▶ Problem to solve: Identify the lines that contain the string "script", then copy each of them.

Start of Record excerpts

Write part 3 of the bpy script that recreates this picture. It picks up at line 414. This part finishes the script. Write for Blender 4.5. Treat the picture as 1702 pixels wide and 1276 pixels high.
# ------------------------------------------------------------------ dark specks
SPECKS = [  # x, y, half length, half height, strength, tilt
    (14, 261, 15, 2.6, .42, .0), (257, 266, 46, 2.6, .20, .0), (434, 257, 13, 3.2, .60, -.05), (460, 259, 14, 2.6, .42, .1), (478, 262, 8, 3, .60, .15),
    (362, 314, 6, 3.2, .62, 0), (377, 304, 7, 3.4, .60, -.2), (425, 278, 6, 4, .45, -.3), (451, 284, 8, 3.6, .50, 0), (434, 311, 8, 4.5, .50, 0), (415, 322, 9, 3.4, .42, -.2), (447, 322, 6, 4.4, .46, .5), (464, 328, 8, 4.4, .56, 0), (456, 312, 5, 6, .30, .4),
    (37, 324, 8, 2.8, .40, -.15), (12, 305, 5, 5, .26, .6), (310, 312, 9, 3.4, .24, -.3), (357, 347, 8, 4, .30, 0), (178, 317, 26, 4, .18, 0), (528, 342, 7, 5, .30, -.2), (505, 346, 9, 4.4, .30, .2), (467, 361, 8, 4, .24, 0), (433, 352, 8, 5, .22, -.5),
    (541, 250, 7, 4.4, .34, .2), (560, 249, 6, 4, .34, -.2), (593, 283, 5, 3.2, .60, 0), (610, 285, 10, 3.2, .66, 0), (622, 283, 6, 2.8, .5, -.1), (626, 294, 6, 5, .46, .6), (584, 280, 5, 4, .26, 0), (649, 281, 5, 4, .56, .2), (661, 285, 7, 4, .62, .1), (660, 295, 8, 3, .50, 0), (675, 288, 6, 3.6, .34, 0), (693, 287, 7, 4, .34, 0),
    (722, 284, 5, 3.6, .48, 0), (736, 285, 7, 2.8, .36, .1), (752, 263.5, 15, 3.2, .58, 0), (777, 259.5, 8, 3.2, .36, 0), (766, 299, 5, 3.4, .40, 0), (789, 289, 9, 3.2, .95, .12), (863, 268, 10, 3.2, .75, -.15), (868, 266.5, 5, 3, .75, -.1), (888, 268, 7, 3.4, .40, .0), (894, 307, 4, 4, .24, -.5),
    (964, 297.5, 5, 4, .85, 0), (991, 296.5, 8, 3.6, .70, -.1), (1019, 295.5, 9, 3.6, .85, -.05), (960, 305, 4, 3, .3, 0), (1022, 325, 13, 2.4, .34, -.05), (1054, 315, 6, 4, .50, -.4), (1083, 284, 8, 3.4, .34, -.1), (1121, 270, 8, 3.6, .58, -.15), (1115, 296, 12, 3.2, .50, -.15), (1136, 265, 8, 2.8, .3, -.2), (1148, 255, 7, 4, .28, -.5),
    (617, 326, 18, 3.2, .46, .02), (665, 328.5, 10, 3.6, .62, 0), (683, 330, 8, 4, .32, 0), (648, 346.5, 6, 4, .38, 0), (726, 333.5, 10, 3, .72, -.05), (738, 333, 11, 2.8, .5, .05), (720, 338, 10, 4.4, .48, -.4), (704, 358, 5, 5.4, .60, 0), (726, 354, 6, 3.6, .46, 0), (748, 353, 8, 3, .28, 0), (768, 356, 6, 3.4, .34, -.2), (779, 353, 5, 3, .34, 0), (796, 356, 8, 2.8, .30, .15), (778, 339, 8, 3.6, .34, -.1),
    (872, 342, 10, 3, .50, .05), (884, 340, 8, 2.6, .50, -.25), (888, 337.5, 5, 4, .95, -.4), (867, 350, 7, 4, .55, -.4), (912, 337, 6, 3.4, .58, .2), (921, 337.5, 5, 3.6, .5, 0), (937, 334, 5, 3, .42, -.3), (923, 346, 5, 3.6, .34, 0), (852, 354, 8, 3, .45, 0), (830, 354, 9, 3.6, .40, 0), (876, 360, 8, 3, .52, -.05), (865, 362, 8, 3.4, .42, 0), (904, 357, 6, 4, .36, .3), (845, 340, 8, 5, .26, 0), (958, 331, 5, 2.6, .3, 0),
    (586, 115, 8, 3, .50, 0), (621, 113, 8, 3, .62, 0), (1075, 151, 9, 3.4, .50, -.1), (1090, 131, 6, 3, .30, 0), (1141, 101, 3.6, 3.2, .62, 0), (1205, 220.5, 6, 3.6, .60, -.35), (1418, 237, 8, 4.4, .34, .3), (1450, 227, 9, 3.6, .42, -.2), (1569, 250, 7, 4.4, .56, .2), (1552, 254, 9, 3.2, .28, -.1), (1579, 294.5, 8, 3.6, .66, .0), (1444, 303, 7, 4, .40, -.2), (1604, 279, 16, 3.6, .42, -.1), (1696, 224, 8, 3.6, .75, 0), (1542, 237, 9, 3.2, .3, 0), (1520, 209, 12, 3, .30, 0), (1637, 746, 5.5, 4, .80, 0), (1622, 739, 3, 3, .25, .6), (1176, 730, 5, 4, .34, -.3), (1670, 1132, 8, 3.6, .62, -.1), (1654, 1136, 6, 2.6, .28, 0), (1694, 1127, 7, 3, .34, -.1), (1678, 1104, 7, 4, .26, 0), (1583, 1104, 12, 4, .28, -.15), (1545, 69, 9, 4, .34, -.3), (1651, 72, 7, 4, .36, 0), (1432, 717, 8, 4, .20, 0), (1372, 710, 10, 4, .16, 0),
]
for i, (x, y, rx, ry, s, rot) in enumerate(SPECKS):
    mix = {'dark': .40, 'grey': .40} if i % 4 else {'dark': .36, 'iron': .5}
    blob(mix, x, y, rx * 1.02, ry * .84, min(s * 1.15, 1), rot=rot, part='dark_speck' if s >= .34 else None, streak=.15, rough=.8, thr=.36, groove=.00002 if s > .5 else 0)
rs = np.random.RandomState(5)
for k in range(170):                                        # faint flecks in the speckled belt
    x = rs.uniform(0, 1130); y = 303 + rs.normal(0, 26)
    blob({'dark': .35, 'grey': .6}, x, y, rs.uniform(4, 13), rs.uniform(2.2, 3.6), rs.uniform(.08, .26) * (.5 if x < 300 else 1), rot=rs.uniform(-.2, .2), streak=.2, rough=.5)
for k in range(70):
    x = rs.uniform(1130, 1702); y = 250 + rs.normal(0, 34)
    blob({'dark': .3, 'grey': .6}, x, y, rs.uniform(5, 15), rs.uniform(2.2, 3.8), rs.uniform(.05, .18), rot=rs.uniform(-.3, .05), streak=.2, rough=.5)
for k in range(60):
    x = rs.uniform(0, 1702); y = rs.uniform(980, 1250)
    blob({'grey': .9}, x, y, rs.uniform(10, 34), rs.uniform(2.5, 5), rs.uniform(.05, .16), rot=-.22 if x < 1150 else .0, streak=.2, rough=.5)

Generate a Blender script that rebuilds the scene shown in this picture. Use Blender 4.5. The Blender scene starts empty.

End of Record excerpts

▶ Solution:
Write part 3 of the bpy script that recreates this picture. It picks up at line 414. This part finishes the script. Write for Blender 4.5. Treat the picture as 1702 pixels wide and 1276 pixels high.
Generate a Blender script that rebuilds the scene shown in this picture. Use Blender 4.5. The Blender scene starts empty.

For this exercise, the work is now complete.